What the exercise asks | Pick out each line below containing "empty".

Data |
= = =

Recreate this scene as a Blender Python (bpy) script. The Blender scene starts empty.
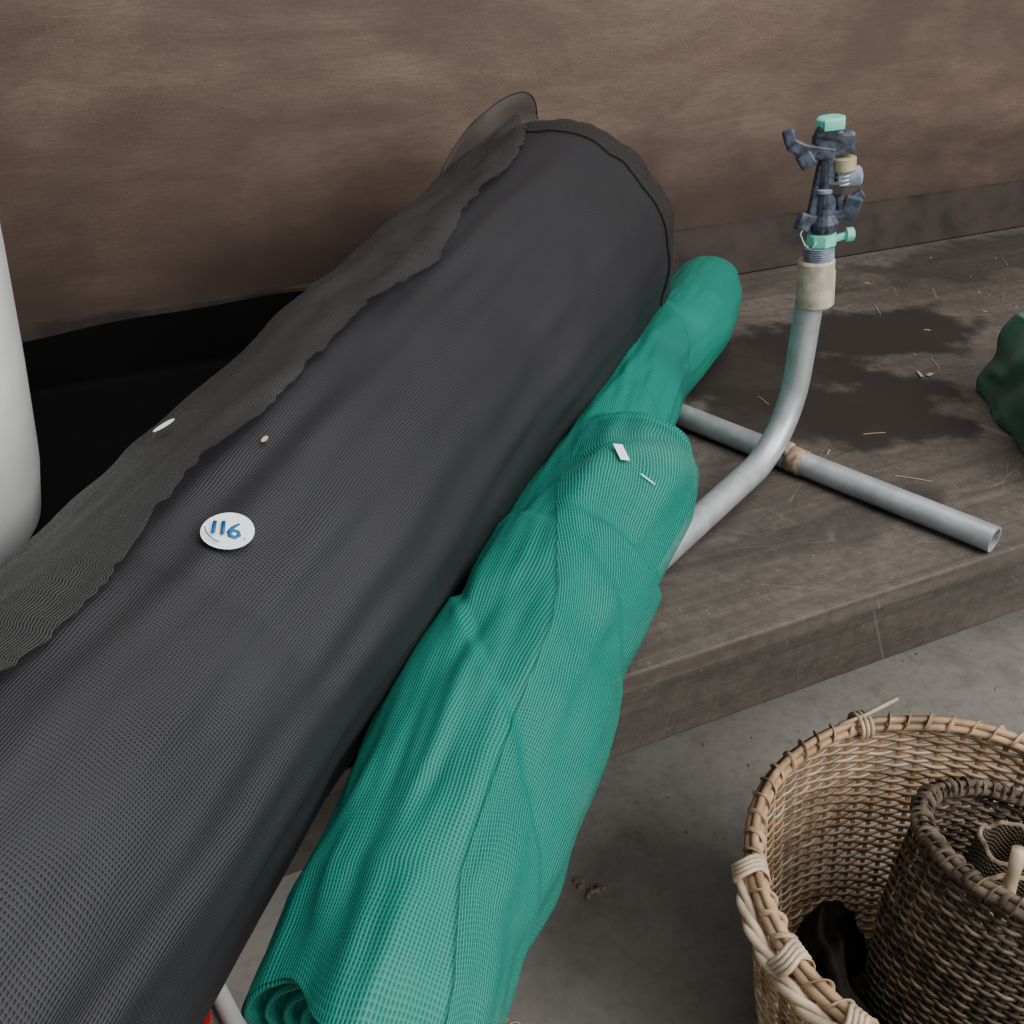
import bpy, bmesh, math, random
from mathutils import Vector, Matrix, noise, Euler
random.seed(7)
sc=bpy.context.scene
ZB=.63
# ------------------------------------------------------------ helpers
def link(o,parent=None):
    sc.collection.objects.link(o)
    if parent: o.parent=parent
    return o
def empty(name,loc=(0,0,0),rz=0):
    o=bpy.data.objects.new(name,None); o.location=loc; o.rotation_euler=(0,0,rz); return link(o)
def mkobj(name,verts,faces,mat,uvs=None,smooth=True,parent=None,mats=None,fm=None):
    me=bpy.data.meshes.new(name); me.from_pydata([tuple(v) for v in verts],[],faces)
    for m in (mats or [mat]): me.materials.append(m)
    if uvs is not None:
        ul=me.uv_layers.new(name="UVMap")
        for l in me.loops: ul.data[l.index].uv=uvs[l.vertex_index]
    for i,p in enumerate(me.polygons):
        p.use_smooth=smooth
        if fm: p.material_index=fm[i]
    me.update()
    return link(bpy.data.objects.new(name,me),parent)
class MB:
    def __init__(s): s.v=[];s.f=[];s.uv=[];s.m=[]
    def grid(s,fn,nu,nv,closed_u=False,mi=0,uvf=None,skip=None):
        b=len(s.v)
        cu=nu+1
        for j in range(nv+1):
            for i in range(cu):
                u=i/nu;v=j/nv
                s.v.append(Vector(fn(u,v))); s.uv.append(uvf(u,v) if uvf else (u,v))
        for j in range(nv):
            for i in range(nu):
                if skip and skip((i+.5)/nu,(j+.5)/nv): continue
                s.f.append((b+j*cu+i,b+j*cu+i+1,b+(j+1)*cu+i+1,b+(j+1)*cu+i)); s.m.append(mi)
    def tube(s,pts,r,n=8,mi=0,cap=True,flat=1.0,closed=False):
        pts=[Vector(p) for p in pts]; N=len(pts); b=len(s.v)
        ref=None
        L=0
        for k,p in enumerate(pts):
            if closed: t=(pts[(k+1)%N]-pts[k-1]).normalized()
            else: t=(pts[min(k+1,N-1)]-pts[max(k-1,0)]).normalized()
            if ref is None:
                ref=Vector((0,0,1)) if abs(t.z)<.9 else Vector((1,0,0))
            a=(ref-t*ref.dot(t)).normalized(); c=t.cross(a); ref=a
            rr=r(k/(N-1)) if callable(r) else r
            if k: L+=(pts[k]-pts[k-1]).length
            for i in range(n):
                q=2*math.pi*i/n
                s.v.append(p+a*math.cos(q)*rr*flat+c*math.sin(q)*rr); s.uv.append((i/n,L))
        for k in range(N if closed else N-1):
            k2=(k+1)%N
            for i in range(n):
                i2=(i+1)%n
                s.f.append((b+k*n+i,b+k*n+i2,b+k2*n+i2,b+k2*n+i)); s.m.append(mi)
        if cap and not closed:
            s.f.append(tuple(b+i for i in range(n))[::-1]); s.m.append(mi)
            s.f.append(tuple(b+(N-1)*n+i for i in range(n))); s.m.append(mi)
    def lathe(s,prof,c=(0,0,0),n=24,mi=0,axis='z',seg=None):
        b=len(s.v)
        c=Vector(c)
        for (r,h) in prof:
            for i in range(n):
                q=2*math.pi*i/n
                if axis=='z': p=(r*math.cos(q),r*math.sin(q),h)
                elif axis=='x': p=(h,r*math.cos(q),r*math.sin(q))
                else: p=(r*math.cos(q),h,r*math.sin(q))
                s.v.append(c+Vector(p)); s.uv.append((i/n,h))
        for k in range(len(prof)-1):
            for i in range(n):
                i2=(i+1)%n
                s.f.append((b+k*n+i,b+k*n+i2,b+(k+1)*n+i2,b+(k+1)*n+i)); s.m.append(mi)
        s.f.append(tuple(b+i for i in range(n))[::-1]); s.m.append(mi)
        s.f.append(tuple(b+(len(prof)-1)*n+i for i in range(n))); s.m.append(mi)
    def box(s,c,d,rot=None,mi=0,bev=0):
        bm=bmesh.new(); bmesh.ops.create_cube(bm,size=1)
        bmesh.ops.scale(bm,vec=d,verts=bm.verts)
        if bev: bmesh.ops.bevel(bm,geom=bm.edges[:],offset=bev,segments=2,affect='EDGES',profile=.5)
        M=Matrix.Translation(c)@(rot.to_4x4() if rot else Matrix())
        b=len(s.v); bm.verts.ensure_lookup_table()
        for v in bm.verts: s.v.append(M@v.co); s.uv.append((v.co.x,v.co.y))
        for f in bm.faces: s.f.append(tuple(b+v.index for v in f.verts)); s.m.append(mi)
        bm.free()
    def obj(s,name,mats,smooth=True,parent=None,auto=None):
        if not isinstance(mats,list): mats=[mats]
        o=mkobj(name,s.v,s.f,None,s.uv,smooth,parent,mats,s.m)
        if auto:
            bm=bmesh.new(); bm.from_mesh(o.data)
            for e in bm.edges:
                if len(e.link_faces)==2 and e.calc_face_angle(0)>math.radians(auto): e.smooth=False
            bm.to_mesh(o.data); bm.free()
        return o
def R(x=0,y=0,z=0):
    return Euler((math.radians(x),math.radians(y),math.radians(z))).to_matrix()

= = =

Answer to this exercise |
Recreate this scene as a Blender Python (bpy) script. The Blender scene starts empty.
def empty(name,loc=(0,0,0),rz=0):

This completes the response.